Sedangkan dalam puisi “Doa” karya Taufik Ismail tokoh si Aku yang telah dusta akan apa yang dia perbuat selama ini memohon ampun. Dan menyerahkan diri seutuhnya pada Tuhan. Percaya pada Tuhannya yang tak akan mengingkari janji.
Amir Hamzah menggambarkan Tuhan (Engkau) sebagai kendil (lilin) kemerlap. Taufik Ismail menggambarkan Tuhan dengan menggunakan makna denotasi.

Dalam gaya ekspresi, Amir Hamzah mempergunakan citra-citra juga, tetapi tidak untuk mengemukakan pengertian, melainkan untuk mengkonkretkan tanggapan.
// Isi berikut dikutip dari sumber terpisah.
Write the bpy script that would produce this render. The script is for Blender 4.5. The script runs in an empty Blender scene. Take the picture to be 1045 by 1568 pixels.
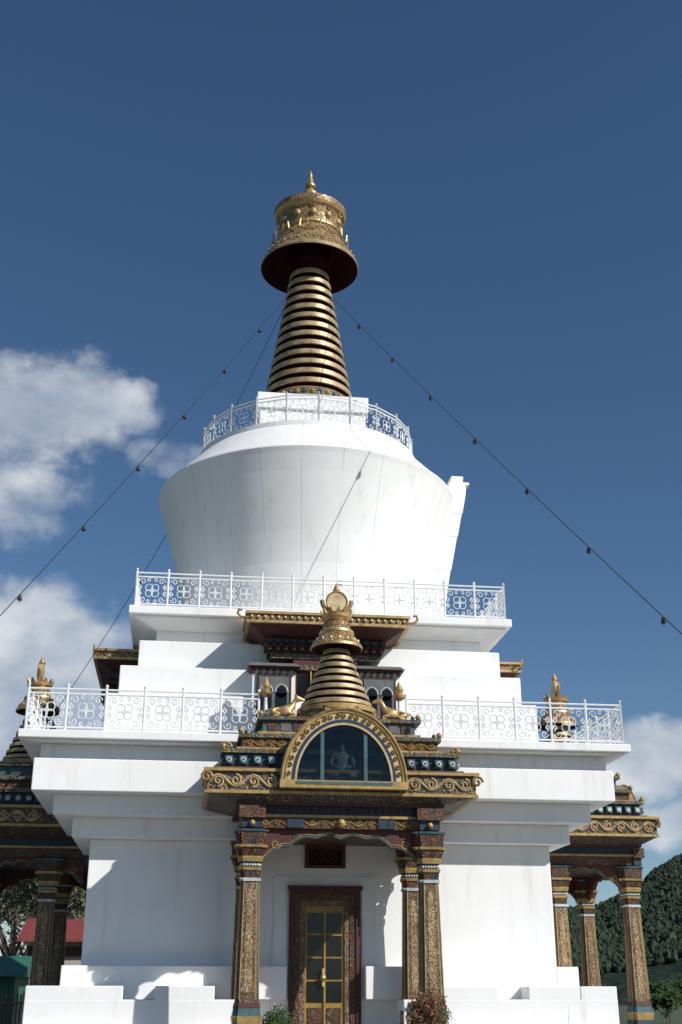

Kaulah Kandil kemerlap / Pelita jendela di malam gelap / Melambai pulang perlahan / Sabar, setia selalu / ... / Engkau cemburu / Engkau ganas / Mangsa aku dalam cakarmu / Bertukar tangkap dengan lepas.// Di sini kata-kata dan kalimatnya tidak ambigu, bahkan mendekati kepolosan (diafan).  Sedangkan Taufik Ismail tidak mengguanakan citraan. Beliau lebih menggunakan kata-kata yang sederhana tapi indah dan bermakna denotasi.